Indeed, it’s a bit of a fizzle narrative-wise once the big
reveals of David’s increased brain capacity have taken place. There are some
interest ideas; he hears voices and encounters telepathy, and “He’s communicating with the computer in
binary code”. When David is asked a question, his subconscious responds
with intricate knowledge (when he was gone, he was “In analysis mode on Phaelon”). He didn’t time travel to 1986;
rather, “time slows down when you
approach the speed of light”.
Unfortunately, the momentum disperses once David is aboard
the spaceship (a Trimaxion Drone Ship). The clamshell design is arresting and
economical, and occasionally impressively integrated. There is some rudimentary
CGI on display (the entrance portal and stairs), of the kind that would later
be made pervasive by James Cameron. The interior is well conceived, and the
eyeball/lens that is Max attains a character all its own.
The flight sequences are variable (over land, not so much,
shooting 20 miles straight up, not at all bad). Kleiser and co appear to be
picking up bits and pieces of UFO lore; “Max” is indeed abducting a variety of
specimens, but not to do unspeakable things to their bottoms (“I have been sent from Phaelos to collect
samples of life”). When Max lands in a field of cows (another odd moment,
which consists of David taking a whizz), he doesn’t mutilate them; rather, he
imitates their mooing.
The specimens are a cute collection (Max is very much
restricted in terms of the size of his subjects), including one with a cold,
one that eats David’s hat and belches, and the bat fella that David keeps
(whose home planet was destroyed by a comet – aw, poor little guy!) Mainly,
though, the second half is preoccupied with the antics of Reuben’s Max.
In some respects, this was a canny move. Pee-wee’s Big Adventure was a surprise
sleeper hit the year before, and a well-chosen voice part can pay huge dividends
(Guardians of the Galaxy, er, Look Who’s Talking). When Reubens is
voicing the uncontaminated Max there’s a restraint and dry cleverness, and a memorable catchphrase (“Compliance!”) Once he has read David’s
mind, though, the problem isn’t that it’s Reubens improvising to the max, Max,
it’s that he is, basically, Pee-wee. Complete with Pee-wee laugh and insaniac
man-child voice. Reubens could clearly do interesting voice work –as the pure,
unsullied Max proves – so it’s a shame he resorts to the crowdpleaser. At no
point do we hear Max gone crazy. We
hear Pee-wee under full steam, and it’s a misjudgement. Reuben’s needed to be
held in check, or given some character notes beyond Pee-wee in Space.

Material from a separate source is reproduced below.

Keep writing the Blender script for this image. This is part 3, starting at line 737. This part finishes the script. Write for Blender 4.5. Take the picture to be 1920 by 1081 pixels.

The reason for Max needing David at all is a fairly
convoluted backpedalling, and doesn’t bear close analysis. Max tested this
inferior (human) species by filling up the 90% of its unused brain with star
charts. Then Max had an accident that erased his star charts, so he needed to
get a download from David. There ought to have been some other objective,
besides David getting home (and his brother lighting fireworks – those same fireworks
from 1978! – to attract the spaceship to land).
Flight of the Navigator was part of a dying breed of Disney movies, then. Young protagonists would either be cruder and less innocent/more wised up (The Goonies) or they’d be well into teenhood (The Last Starfighter, Labyrinth). More importantly, directors in touch with their inner child would envisage them, in contrast to the dated formula packages Disney found itself unable to move beyond. Navigator is halfway between the two. It has half of a good script, and it has half an eye on the up-and-coming (new special effects techniques, Reubens). But it botches the execution as much as it succeeds, stymied by sloppy pop culture references and a simpering child lead.